The one exception I might make to this moratorium would be to read “Inside Information,” particularly the riddle game between Smaug and Bilbo. If the Riddles in the Dark sequence of AUJ is an accurate judge, this scene will be truly stupendous. I for one would like to pick up on all the nuances; as this looks to be the crowning scene of the upcoming film.

Get a better understanding of the meaning of adaptation and interpretation and reset your expectations. This helped me immensely last year to enjoy AUJ. I will be rereading this post by the Tolkienist, and if you struggle to pry off that analytical hat, I recommend you do the same:

Why the film purists and the book purists will never understand each other on how not to appreciate Peter Jackson’s work.

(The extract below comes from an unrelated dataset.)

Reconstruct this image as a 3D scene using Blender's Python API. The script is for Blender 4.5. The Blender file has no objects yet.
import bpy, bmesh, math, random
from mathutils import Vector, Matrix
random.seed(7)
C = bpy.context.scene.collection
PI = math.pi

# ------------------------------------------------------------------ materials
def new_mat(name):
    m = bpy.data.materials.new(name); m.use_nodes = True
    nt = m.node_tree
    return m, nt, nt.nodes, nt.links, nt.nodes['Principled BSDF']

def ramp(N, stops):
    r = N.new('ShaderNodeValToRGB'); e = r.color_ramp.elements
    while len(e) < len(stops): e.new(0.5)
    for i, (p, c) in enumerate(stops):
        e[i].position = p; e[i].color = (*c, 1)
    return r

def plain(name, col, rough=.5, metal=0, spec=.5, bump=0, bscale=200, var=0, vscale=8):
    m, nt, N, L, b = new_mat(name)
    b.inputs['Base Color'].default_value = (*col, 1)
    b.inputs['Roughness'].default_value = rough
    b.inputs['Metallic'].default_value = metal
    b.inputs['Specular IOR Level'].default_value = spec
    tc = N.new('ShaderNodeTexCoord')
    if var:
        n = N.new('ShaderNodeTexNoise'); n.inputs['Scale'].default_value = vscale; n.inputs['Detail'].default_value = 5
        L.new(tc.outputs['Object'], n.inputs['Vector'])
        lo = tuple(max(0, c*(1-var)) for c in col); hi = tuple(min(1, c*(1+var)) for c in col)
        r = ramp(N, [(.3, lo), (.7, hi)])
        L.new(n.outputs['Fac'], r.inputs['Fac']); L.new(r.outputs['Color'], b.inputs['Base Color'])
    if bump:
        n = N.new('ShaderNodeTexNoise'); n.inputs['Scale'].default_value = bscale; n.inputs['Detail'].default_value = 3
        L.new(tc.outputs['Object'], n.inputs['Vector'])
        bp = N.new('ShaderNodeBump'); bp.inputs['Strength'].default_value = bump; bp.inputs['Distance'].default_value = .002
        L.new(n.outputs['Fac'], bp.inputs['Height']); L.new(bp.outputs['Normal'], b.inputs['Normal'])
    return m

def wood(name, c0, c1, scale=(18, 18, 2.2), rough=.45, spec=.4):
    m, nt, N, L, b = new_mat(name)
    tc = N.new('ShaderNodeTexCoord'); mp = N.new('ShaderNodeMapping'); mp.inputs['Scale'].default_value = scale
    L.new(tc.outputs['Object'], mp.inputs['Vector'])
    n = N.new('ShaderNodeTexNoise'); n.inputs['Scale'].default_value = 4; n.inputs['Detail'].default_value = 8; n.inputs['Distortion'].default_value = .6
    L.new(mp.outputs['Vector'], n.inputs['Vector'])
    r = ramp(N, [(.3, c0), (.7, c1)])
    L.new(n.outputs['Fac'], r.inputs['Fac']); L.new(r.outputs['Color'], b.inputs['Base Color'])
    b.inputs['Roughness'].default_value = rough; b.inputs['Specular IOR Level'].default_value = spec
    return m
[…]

Here are my thoughts on the matter, upon successfully enjoying AUJ:

The Hobbit: AUJ Third Time’s a Charm

Avoid reviews and spoilers. I’ve already broken this suggestion, but I would recommend limiting your exposure to reviews and possible spoilers as much as possible. While general statements to the quality or enjoyment of the film are good and heighten anticipation, anything more leads to speculation and built-in bias. I have enough to be wary about, I don’t need more. That being said, the TORN.net review does a fair job getting me excited, while largely skirting the issues of controversy. The level of divergence is concerning. However, there may be an upside there. Unlike An Unexpected Journey, which at times closely matched my imagination only to veer off course, making for a jarring ride, the scale of this divergence (as described) may make it easier to separate myself from the source material and see this for what it is: a Hobbit inspired film rather than The Hobbit.

Two things I know for sure: Howard Shore’s music will still awe me, and the visuals should stun as well.

So here I am, with many of you, counting down the days; the days to what hopes to be an amazing film. And, without fail, sure to be fodder for future discussion.